Some time ago, Lynne and Ian adopted Dowsborough Iron Age Hill Fort as part of the Quantock Hills AONB Monument’s Survey. This ‘adoption’ involves a six-monthly survey of the site and general TLC including regular litter and rubbish picking sessions.

Dowsbourough (also known as Danesborough, Douseborough and Dane’s Barrow) dates from about 2,500 to 3,000 years ago and was a fortified hill fort with a rampart and deep ditch surrounding the oval shaped encampment. Whether this was used permanently, only at certain times of the year or just when attack was imminent is not known. Neither is whether the fort was enclosed, although other such forts were surrounded by wooden palisades.

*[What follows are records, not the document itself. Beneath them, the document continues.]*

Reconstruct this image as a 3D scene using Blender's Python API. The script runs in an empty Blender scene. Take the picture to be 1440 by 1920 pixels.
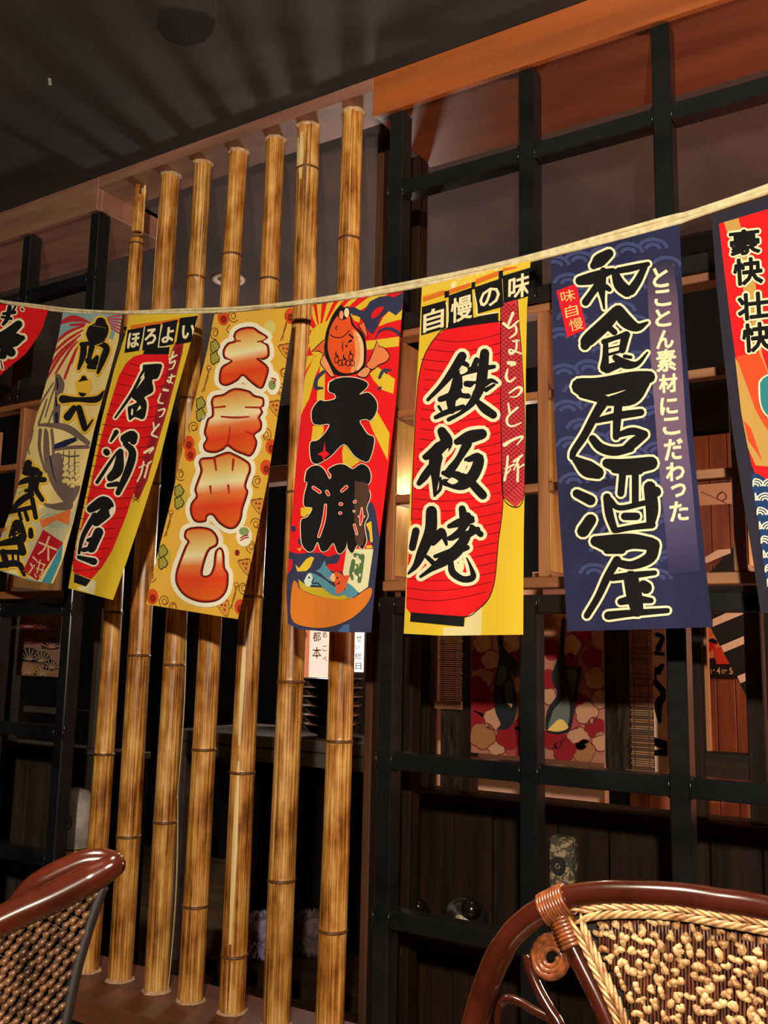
import bpy, bmesh, math, random
from mathutils import Vector, Matrix
from mathutils.geometry import delaunay_2d_cdt
random.seed(7)
scene = bpy.context.scene
COL = scene.collection
# ------------------------------------------------------------------ camera
FPX, PITCH, YAW, ROLL = 1745.2, .151565, -.556193, .020654
CAM = Vector((0.0, -1.9, 1.2))
_cy, _sy, _cp, _sp = math.cos(YAW), math.sin(YAW), math.cos(PITCH), math.sin(PITCH)
_f = Vector((_sy*_cp, _cy*_cp, _sp)); _r = Vector((_cy, -_sy, 0)); _u = _r.cross(_f)
AX = math.cos(ROLL)*_r + math.sin(ROLL)*_u
AY = -math.sin(ROLL)*_r + math.cos(ROLL)*_u
AZ = _f
camd = bpy.data.cameras.new('camera'); cam = bpy.data.objects.new('camera', camd); COL.objects.link(cam)
camd.sensor_fit = 'VERTICAL'; camd.sensor_height = 24.0; camd.lens = FPX/1920*24.0
camd.clip_start = .02
rot = Matrix((AX, AY, -AZ)).transposed()
cam.matrix_world = Matrix.Translation(CAM) @ rot.to_4x4()
scene.camera = cam
# ------------------------------------------------------------------ world, lights, exposure
world = bpy.data.worlds.new('world'); scene.world = world; world.use_nodes = True
world.node_tree.nodes['Background'].inputs[0].default_value = (1.0, .75, .55, 1)
world.node_tree.nodes['Background'].inputs[1].default_value = .008
def light(name, kind, loc, energy, color, target=None, **kw):
    d = bpy.data.lights.new(name, kind); o = bpy.data.objects.new(name, d); COL.objects.link(o)
    d.energy = energy; d.color = color; o.location = loc
    for k, v in kw.items(): setattr(d, k, v)
    if target is not None:
        o.rotation_euler = (Vector(target)-Vector(loc)).to_track_quat('-Z', 'Y').to_euler()
    return o
light('table_lamp_light', 'SPOT', (.45, -2.8, 1.95), 450, (1, .88, .71), (-1.15, 0, 1.2), spot_size=1.5, spot_blend=.5, shadow_soft_size=.045)
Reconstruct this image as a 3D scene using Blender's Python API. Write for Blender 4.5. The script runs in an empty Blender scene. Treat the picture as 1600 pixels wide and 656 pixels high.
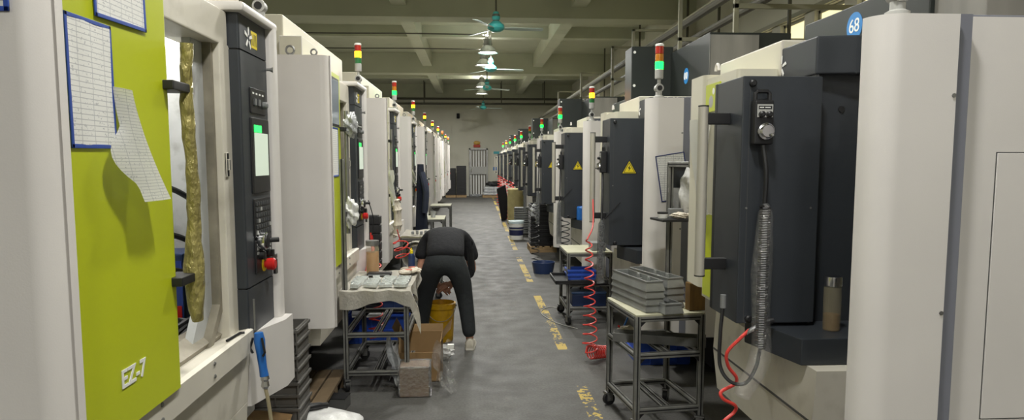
import bpy, bmesh, math, random
from mathutils import Vector, Matrix
random.seed(7)
S = bpy.context.scene
C = S.collection
PI = math.pi
R = math.radians

# ------------------------------------------------------------------ materials
def lin(c):
    return tuple(((v / 255) / 12.92 if v / 255 <= .04045 else ((v / 255 + .055) / 1.055) ** 2.4) for v in c) + (1.,)

MATS = {}
def mat(name, rgb, rough=.5, metal=0., var=0., scale=6., bump=0., bscale=40., stain=None, stain_amt=.0, alpha=1., emit=None, estr=0., spec=.5, trans=0., stretch=(1, 1, 1), coat=0.):
    if name in MATS: return MATS[name]
    m = bpy.data.materials.new(name); m.use_nodes = True
    nt = m.node_tree; p = nt.nodes['Principled BSDF']
    p.inputs['Base Color'].default_value = lin(rgb)
    p.inputs['Roughness'].default_value = rough
    p.inputs['Metallic'].default_value = metal
    p.inputs['Alpha'].default_value = alpha
    p.inputs['Specular IOR Level'].default_value = spec
    p.inputs['Transmission Weight'].default_value = trans
    p.inputs['Coat Weight'].default_value = coat
    if emit:
        p.inputs['Emission Color'].default_value = lin(emit); p.inputs['Emission Strength'].default_value = estr
    if var or bump or stain:
        tc = nt.nodes.new('ShaderNodeTexCoord')
        mp = nt.nodes.new('ShaderNodeMapping'); mp.inputs['Scale'].default_value = stretch
        nt.links.new(tc.outputs['Object'], mp.inputs['Vector'])
        def noise(sc, det=5):
            n = nt.nodes.new('ShaderNodeTexNoise'); n.inputs['Scale'].default_value = sc; n.inputs['Detail'].default_value = det
            nt.links.new(mp.outputs[0], n.inputs['Vector']); return n
        last = None
        if var:
            n = noise(scale); cr = nt.nodes.new('ShaderNodeValToRGB')
            c = lin(rgb)
            cr.color_ramp.elements[0].color = tuple(x * (1 - var) for x in c[:3]) + (1,)
            cr.color_ramp.elements[1].color = tuple(min(1, x * (1 + var)) for x in c[:3]) + (1,)
            cr.color_ramp.elements[0].position = .3; cr.color_ramp.elements[1].position = .7
            nt.links.new(n.outputs['Fac'], cr.inputs['Fac']); last = cr.outputs['Color']
        if stain:
            n = noise(scale * 1.7, 8); cr = nt.nodes.new('ShaderNodeValToRGB')
            cr.color_ramp.elements[0].position = .55; cr.color_ramp.elements[1].position = .72
            cr.color_ramp.elements[0].color = (0, 0, 0, 1); cr.color_ramp.elements[1].color = (stain_amt,) * 3 + (1,)
            nt.links.new(n.outputs['Fac'], cr.inputs['Fac'])
            mx = nt.nodes.new('ShaderNodeMix'); mx.data_type = 'RGBA'
            nt.links.new(cr.outputs['Color'], mx.inputs['Factor'])
            if last: nt.links.new(last, mx.inputs['A'])
            else: mx.inputs['A'].default_value = lin(rgb)
            mx.inputs['B'].default_value = lin(stain); last = mx.outputs['Result']
        if last: nt.links.new(last, p.inputs['Base Color'])
        if bump:
            n = noise(bscale, 6); b = nt.nodes.new('ShaderNodeBump'); b.inputs['Strength'].default_value = bump; b.inputs['Distance'].default_value = .02
            nt.links.new(n.outputs['Fac'], b.inputs['Height']); nt.links.new(b.outputs[0], p.inputs['Normal'])
    MATS[name] = m
    return m

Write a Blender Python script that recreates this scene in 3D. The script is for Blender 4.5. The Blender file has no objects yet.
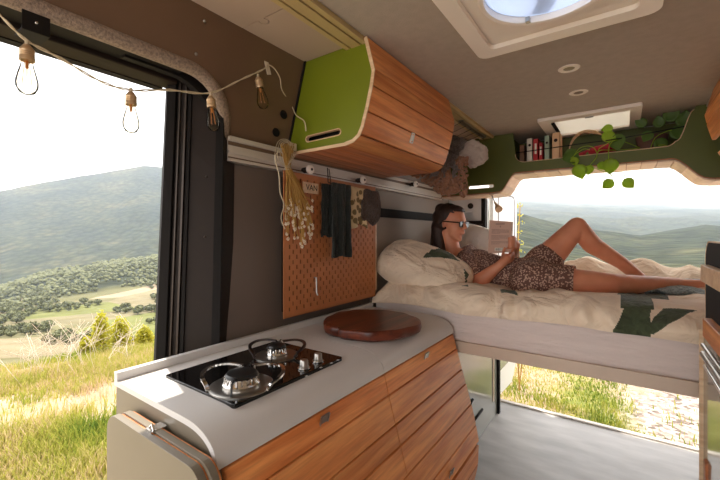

Later the Roman’s used the fort as a look-out or summer camp with it being possible that Julius Caesar visited the hill in 55BC.

The Saxons probably used the fort as a lookout (for Vikings) and King Alfred build a military road, the Herepath, which passes nearby and ran from Cannington across the Quantocks to the Brendon Hills and Exmoor.

The views from the top are fantastic with the north Quantocks, Bristol Channel and Wales all visible on a clear day. You can see why ancient peoples built a look-out there.

At the end of October, Ian was invited to see works that had been undertaken in stopping erosion on the top of the fort. Dr Bob Croft, the Somerset County Archaeologist, led a group up the hill to explain what had been done and to tell a little of the history of the site.

The hill fort is open to the public and is just a mile and a half or so away from The Old Cider House. Just remember to treat it with respect and please don’t take your mountain bikes up there!